The ‘freedom’ we have gained is therefore but mere licence for us to behave as to the manner born, destined to build a society consumed by corruption, sexual depravity, autocracy and criminal violence
No, not Thabo Mbeki reflecting on the difficulties of post-apartheid South Africa. The quote is from a Telegraph article today, and shows Mbeki wackily characterising the supposed opinion of UK Chancellor Gordon Brown in a weekly Presidential epistle to the on-line newsletter, ANC Today.
“President Thabo Mbeki of South Africa rebuked Gordon Brown yesterday,” the Telegraph article begins, “accusing the “presumed successor to Tony Blair” of promoting nostalgia for British imperialism and joining in a “discourse” that “demonises” blacks.”

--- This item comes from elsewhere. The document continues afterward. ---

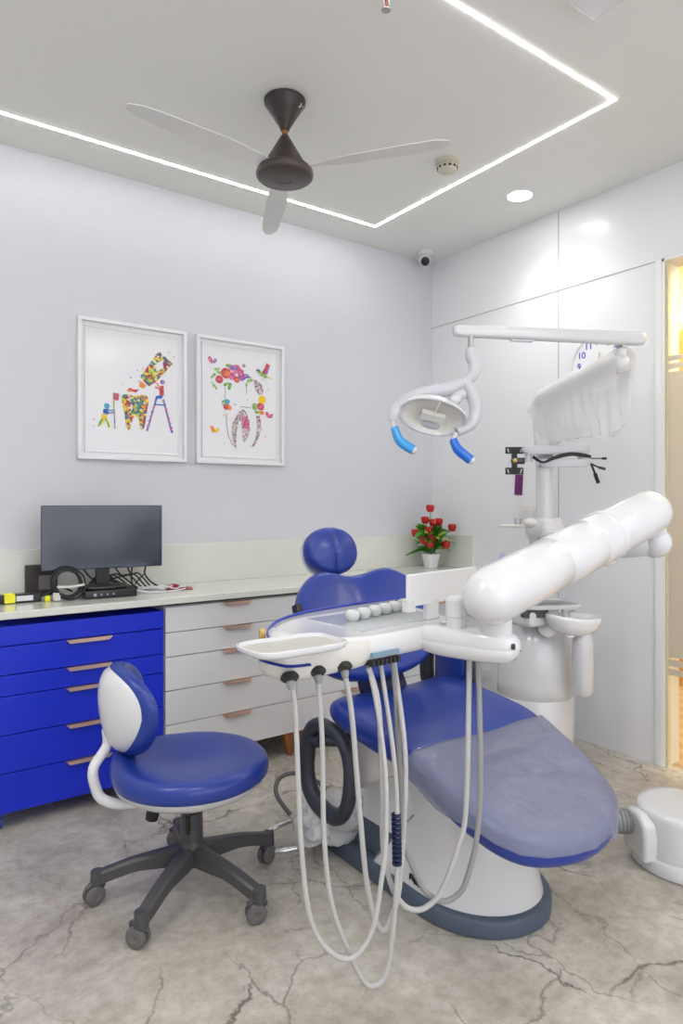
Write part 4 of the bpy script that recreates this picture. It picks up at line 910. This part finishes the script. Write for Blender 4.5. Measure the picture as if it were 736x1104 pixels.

Mbeki, of course, is a specialist in denial. So we should not be surprised that he denies those social and economic outcomes the rest of the world wearily anticipates from his people. He once even found it in him to answer the anti-rape campaign of vicitim-activist Charlene Smith, writing in ANC Today only in the most general terms about ‘contact crime’ (rather than rape) and ascribing the causes to poverty and community degradation. Mountainous peaks in Serum Testosterone rythmicity, did you say? Never heard of it.
Meanwhile, the latest target of Mbeki’s wrath - our once-prudent Chancellor and PM-in-waiting - is working hard to solve Africa’s crises from without. That also, in its way, is an act of sublime denial. Mbeki, apparently, does not recognise a kindred spirit when he sees one.
Posted by Fred Scrooby on Mon, 30 May 2005 16:32 | #
” ‘We did it with apartheid,’ she adds. ‘We can do it again with the problems of rape and HIV.’ “ (—from the linked article about Charlene Smith)
I guess no one at The Christian Science Monitor newspaper noticed the typo: clearly, the correct quote from Mrs. Smith must have been,
“We did it with apartheid. And as a result of what we did with apartheit we’re now confronted with all these problems of rape and HIV.”